Instructions for the task> Don't include pictures. Quote the lines below from the first through the line that contains "CANP = [19, 1, 9, 4, 16, 5, 5]".

Information shown>
>> start

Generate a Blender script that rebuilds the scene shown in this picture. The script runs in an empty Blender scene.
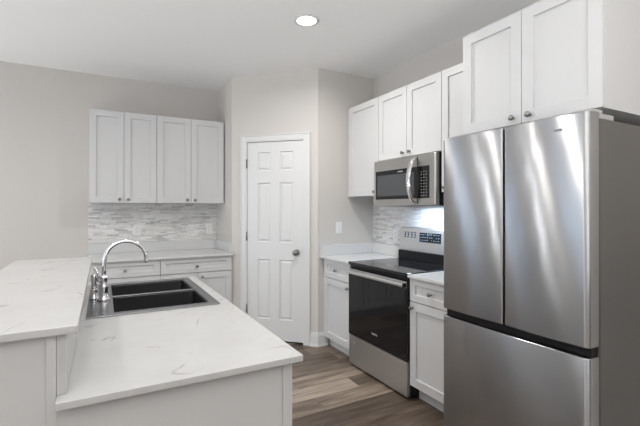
import bpy, bmesh, math, random
from mathutils import Vector, Matrix
random.seed(7)
S = bpy.context.scene
C = S.collection
R = math.radians

# ------------------------------------------------------------------ camera
cam_d = bpy.data.cameras.new('camera'); cam = bpy.data.objects.new('camera', cam_d); C.objects.link(cam)
cam.location = (0, 0, 1.37); cam.rotation_euler = (R(90), 0, R(-28.7))
cam_d.sensor_width = 36; cam_d.lens = 397.5*36/640; cam_d.shift_y = -4/640; cam_d.clip_start = .05
S.camera = cam
# ------------------------------------------------------------------ world, lights, exposure
S.view_settings.view_transform = 'Standard'; S.view_settings.look = 'None'
S.view_settings.exposure = -0.13; S.view_settings.gamma = 1
S.view_settings.use_curve_mapping = False
W = bpy.data.worlds.new('world'); S.world = W; W.use_nodes = True
W.node_tree.nodes['Background'].inputs[0].default_value = (.62, .78, 1, 1)
W.node_tree.nodes['Background'].inputs[1].default_value = 2.6
def area(name, loc, rot, sx, sy, power, col=(1, 1, 1), shape='RECTANGLE', spread=180):
    d = bpy.data.lights.new(name, 'AREA'); d.shape = shape; d.size = sx; d.size_y = sy
    d.energy = power; d.color = col; d.spread = R(spread)
    o = bpy.data.objects.new(name, d); C.objects.link(o); o.location = loc; o.rotation_euler = rot
    return o
CEIL = 2.74
# added daylight lamps outside unseen windows in the left wall and behind the camera
area('daylight_fill_left', (-4.45, 2.3, 1.25), (0, R(-108), 0), 2.1, 2.0, 14, (.80, .90, 1))
area('daylight_fill_behind', (-1.6, -4.0, 1.55), (R(110), 0, 0), 3.6, 1.6, 6, (.95, .97, 1))
# added fill lamps aimed up, standing in for light bounced off the ceiling
area('bounce_fill_behind', (-.5, -1.7, 1.0), (R(180), 0, 0), 4.2, 2.6, 165, (1, .99, .98))
area('bounce_fill_aisle', (-.7, -.7, 1.95), (R(138), 0, R(-38)), 1.6, .8, 20, (1, .99, .98), spread=100)
area('bounce_fill_left', (-2.7, 2.0, .15), (R(180), 0, 0), 2.4, 3.8, 54, (1, .99, .98))
area('fridge_streak_lamp', (-4.36, 4.40, 1.2), (0, R(-90), 0), 2.3, .14, 62, (.97, .99, 1))  # added lamp behind a narrow unseen window, for a streak on the fridge
CANS = [(1.298, 2.574), (1.30, .75), (.20, 1.35), (-2.3, .8), (-1.15, 2.45), (.4, -1.6), (-2.2, -1.8)]  # first light is real; the other six are added and unseen
CANP = [19, 1, 9, 4, 16, 5, 5]

# ------------------------------------------------------------------ materials
def mat(name, col=(.8, .8, .8), rough=.5, metal=0, **kw):
    m = bpy.data.materials.new(name); m.use_nodes = True
    b = m.node_tree.nodes['Principled BSDF']
    b.inputs['Base Color'].default_value = (*col, 1); b.inputs['Roughness'].default_value = rough
    b.inputs['Metallic'].default_value = metal
    for k, v in kw.items(): b.inputs[k.replace('_', ' ')].default_value = v
    return m
class NT:
    def __init__(s, m): s.m = m; s.t = m.node_tree; s.b = s.t.nodes['Principled BSDF']
    def n(s, typ, **kw):
        o = s.t.nodes.new(typ)
        for k, v in kw.items():
            if k.startswith('i_'):
                key = k[2:]; key = int(key) if key.isdigit() else key.replace('_', ' ')
                s.put(v, o.inputs[key])
            else: setattr(o, k, v)
        return o
    def put(s, v, sock):
        if isinstance(v, bpy.types.NodeSocket): s.t.links.new(v, sock)
        else: sock.default_value = v
    def math(s, op, a, b=0.0, c=None):
        o = s.n('ShaderNodeMath', operation=op); s.put(a, o.inputs[0]); s.put(b, o.inputs[1])
        if c is not None: s.put(c, o.inputs[2])
        return o.outputs[0]
    def mix(s, f, a, b, blend='MIX'):
        o = s.n('ShaderNodeMix', data_type='RGBA', blend_type=blend)
        s.put(f, o.inputs[0]); s.put(a, o.inputs[6]); s.put(b, o.inputs[7]); return o.outputs[2]
    def ramp(s, f, stops):
        o = s.n('ShaderNodeValToRGB'); e = o.color_ramp.elements
        while len(e) < len(stops): e.new(.5)
        for i, (p, c) in enumerate(stops): e[i].position = p; e[i].color = (*c, 1) if len(c) == 3 else c
        s.put(f, o.inputs[0]); return o.outputs[0]
    def pos(s): return s.n('ShaderNodeNewGeometry').outputs['Position']
    def xyz(s, v): o = s.n('ShaderNodeSeparateXYZ'); s.put(v, o.inputs[0]); return o.outputs
    def comb(s, x, y, z):
        o = s.n('ShaderNodeCombineXYZ'); s.put(x, o.inputs[0]); s.put(y, o.inputs[1]); s.put(z, o.inputs[2]); return o.outputs[0]
    def noise(s, v, scale, detail=3, rough=.5, dist=0):
        o = s.n('ShaderNodeTexNoise'); s.put(v, o.inputs['Vector']); o.inputs['Scale'].default_value = scale
        o.inputs['Detail'].default_value = detail; o.inputs['Roughness'].default_value = rough
        o.inputs['Distortion'].default_value = dist; return o.outputs['Fac']
    def white(s, v): o = s.n('ShaderNodeTexWhiteNoise', noise_dimensions='3D'); s.put(v, o.inputs[0]); return o.outputs['Value']
    def bump(s, h, strength=.2, dist=.01):
        o = s.n('ShaderNodeBump'); s.put(h, o.inputs['Height']); o.inputs['Strength'].default_value = strength
        o.inputs['Distance'].default_value = dist; s.t.links.new(o.outputs[0], s.b.inputs['Normal'])

M_hinge = mat('grey_hinge_cover', (.40, .39, .38), .4)
def painted(name, col, rough=.6, b=.05):
    m = mat(name, col, rough); t = NT(m)
    t.bump(t.noise(t.pos(), 260, 2), b, .002)
    return m
M_wall = painted('greige_wall_paint', (.58, .556, .528), .75, .12)
M_wall_darkened = painted('darkened_unseen_wall', (.22, .20, .18), .75, .12)  # unseen front wall, darkened to cut the light it throws on the island
M_ceil = painted('white_ceiling_paint', (.88, .88, .875), .85, .15)
M_trim = painted('white_trim_paint', (.67, .67, .665), .35, .02)
M_cab = painted('white_cabinet_paint', (.59, .59, .59), .38, .015)
M_gap = mat('cabinet_edge_shadow_line', (.30, .30, .30), .7)
M_island = painted('shaded_island_paint', (.50, .495, .485), .45, .02)  # cabinet white darkened to stand in for shade on the island
M_knob = mat('satin_nickel', (.27, .265, .26), .28, 1)
M_chrome = mat('polished_chrome', (.78, .78, .79), .08, 1)
M_black = mat('black_plastic', (.012, .012, .013), .45, 0, Specular_IOR_Level=.2)
M_blackglass = mat('black_glass', (.008, .008, .009), .04, 0)
M_dark = mat('dark_grey_steel_side', (.13, .122, .115), .42, .35)
M_plate = mat('white_plastic_plate', (.74, .74, .73), .35)
M_slot = mat('dark_outlet_slot', (.12, .12, .12), .5)
M_mark = mat('pale_printed_mark', (.75, .76, .78), .4)
M_digit = mat('lit_display_marks', (.22, .35, .45), .4); M_digit.node_tree.nodes['Principled BSDF'].inputs['Emission Color'].default_value = (.55, .8, 1, 1); M_digit.node_tree.nodes['Principled BSDF'].inputs['Emission Strength'].default_value = .12
M_keys = mat('grey_key_marks', (.33, .34, .35), .4)
M_mark_dark = mat('dark_printed_mark', (.06, .06, .06), .4)
M_window_tint = mat('microwave_window_glass', (.07, .075, .08), .08)
M_emit = mat('lit_lens', (1, 1, 1), .5); _b = M_emit.node_tree.nodes['Principled BSDF']
_b.inputs['Emission Color'].default_value = (1, .98, .95, 1); _b.inputs['Emission Strength'].default_value = 9

TWIST = .17
def steel(name, col, rough, tangent, aniso=.7, wave=0.0, metal=1.0):
    m = mat(name, col, rough, metal); t = NT(m)
    t.b.inputs['Anisotropic'].default_value = aniso
    t.put(t.comb(*tangent), t.b.inputs['Tangent'])
    if wave:   # the sheet metal is slightly twisted and wavy
        p = t.xyz(t.pos())
        tw = t.math('MULTIPLY', t.math('SUBTRACT', p[1], 1.2), t.math('SUBTRACT', p[2], 1.2))
        yy = t.math('ADD', p[1], t.math('MULTIPLY', p[2], .28))
        h = t.noise(t.comb(0.0, t.math('MULTIPLY', yy, 4.0), t.math('MULTIPLY', p[2], .5)), 1.5, 1, .4)
        t.bump(t.math('ADD', t.math('MULTIPLY', tw, TWIST), t.math('MULTIPLY', h, wave)), 1.0, 1.0)
    return m
M_steelF = steel('brushed_steel_fridge', (.42, .42, .425), .26, (0., 0., 1.), 1.0, .0025)
M_steelX = steel('brushed_steel_range', (.74, .735, .73), .36, (0., 0., 1.), .8, 0, .88)
M_steelM = steel('brushed_steel_microwave', (.52, .51, .49), .36, (0., 0., 1.), .8, 0, .9)
M_steelS = steel('brushed_steel_sink', (.30, .30, .31), .26, (1., 0., 0.), .3)
M_bowl = mat('sink_bowl_steel', (.045, .045, .047), .3, .9)

# quartz
M_quartz = mat('white_quartz', (.66, .66, .66), .22); t = NT(M_quartz)
p = t.pos()
q = t.xyz(p)
al = t.math('ADD', t.math('MULTIPLY', q[0], .60), t.math('MULTIPLY', q[1], .80))
ac = t.math('SUBTRACT', t.math('MULTIPLY', q[0], .80), t.math('MULTIPLY', q[1], .60))
wv = t.math('MULTIPLY', t.noise(p, 9, 3, .6), .07)
n1 = t.noise(t.comb(t.math('MULTIPLY', t.math('ADD', ac, wv), 4.2), t.math('MULTIPLY', al, 1.5), t.math('MULTIPLY', q[2], 2.0)), 1.7, 2, .45)
v = t.math('ABSOLUTE', t.math('SUBTRACT', n1, .5))
vein = t.ramp(v, [(0, (1, 1, 1)), (.004, (.75, .75, .75)), (.011, (0, 0, 0))])
msk = t.ramp(t.noise(p, 6.5, 2, .6), [(.50, (0, 0, 0)), (.62, (1, 1, 1))])
fac = t.math('MULTIPLY', vein, msk)
cloud = t.ramp(t.noise(p, 5, 5, .65), [(.3, (.44, .44, .44)), (.7, (.475, .475, .47))])
t.put(t.mix(t.math('MULTIPLY', fac, .7), cloud, (.27, .26, .25, 1)), t.b.inputs['Base Color'])

M_quartz_plain = mat('plain_white_quartz', (.62, .62, .615), .22)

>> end

Task response>
Generate a Blender script that rebuilds the scene shown in this picture. The script runs in an empty Blender scene.
import bpy, bmesh, math, random
from mathutils import Vector, Matrix
random.seed(7)
S = bpy.context.scene
C = S.collection
R = math.radians

# ------------------------------------------------------------------ camera
cam_d = bpy.data.cameras.new('camera'); cam = bpy.data.objects.new('camera', cam_d); C.objects.link(cam)
cam.location = (0, 0, 1.37); cam.rotation_euler = (R(90), 0, R(-28.7))
cam_d.sensor_width = 36; cam_d.lens = 397.5*36/640; cam_d.shift_y = -4/640; cam_d.clip_start = .05
S.camera = cam
# ------------------------------------------------------------------ world, lights, exposure
S.view_settings.view_transform = 'Standard'; S.view_settings.look = 'None'
S.view_settings.exposure = -0.13; S.view_settings.gamma = 1
S.view_settings.use_curve_mapping = False
W = bpy.data.worlds.new('world'); S.world = W; W.use_nodes = True
W.node_tree.nodes['Background'].inputs[0].default_value = (.62, .78, 1, 1)
W.node_tree.nodes['Background'].inputs[1].default_value = 2.6
def area(name, loc, rot, sx, sy, power, col=(1, 1, 1), shape='RECTANGLE', spread=180):
    d = bpy.data.lights.new(name, 'AREA'); d.shape = shape; d.size = sx; d.size_y = sy
    d.energy = power; d.color = col; d.spread = R(spread)
    o = bpy.data.objects.new(name, d); C.objects.link(o); o.location = loc; o.rotation_euler = rot
    return o
CEIL = 2.74
# added daylight lamps outside unseen windows in the left wall and behind the camera
area('daylight_fill_left', (-4.45, 2.3, 1.25), (0, R(-108), 0), 2.1, 2.0, 14, (.80, .90, 1))
area('daylight_fill_behind', (-1.6, -4.0, 1.55), (R(110), 0, 0), 3.6, 1.6, 6, (.95, .97, 1))
# added fill lamps aimed up, standing in for light bounced off the ceiling
area('bounce_fill_behind', (-.5, -1.7, 1.0), (R(180), 0, 0), 4.2, 2.6, 165, (1, .99, .98))
area('bounce_fill_aisle', (-.7, -.7, 1.95), (R(138), 0, R(-38)), 1.6, .8, 20, (1, .99, .98), spread=100)
area('bounce_fill_left', (-2.7, 2.0, .15), (R(180), 0, 0), 2.4, 3.8, 54, (1, .99, .98))
area('fridge_streak_lamp', (-4.36, 4.40, 1.2), (0, R(-90), 0), 2.3, .14, 62, (.97, .99, 1))  # added lamp behind a narrow unseen window, for a streak on the fridge
CANS = [(1.298, 2.574), (1.30, .75), (.20, 1.35), (-2.3, .8), (-1.15, 2.45), (.4, -1.6), (-2.2, -1.8)]  # first light is real; the other six are added and unseen
CANP = [19, 1, 9, 4, 16, 5, 5]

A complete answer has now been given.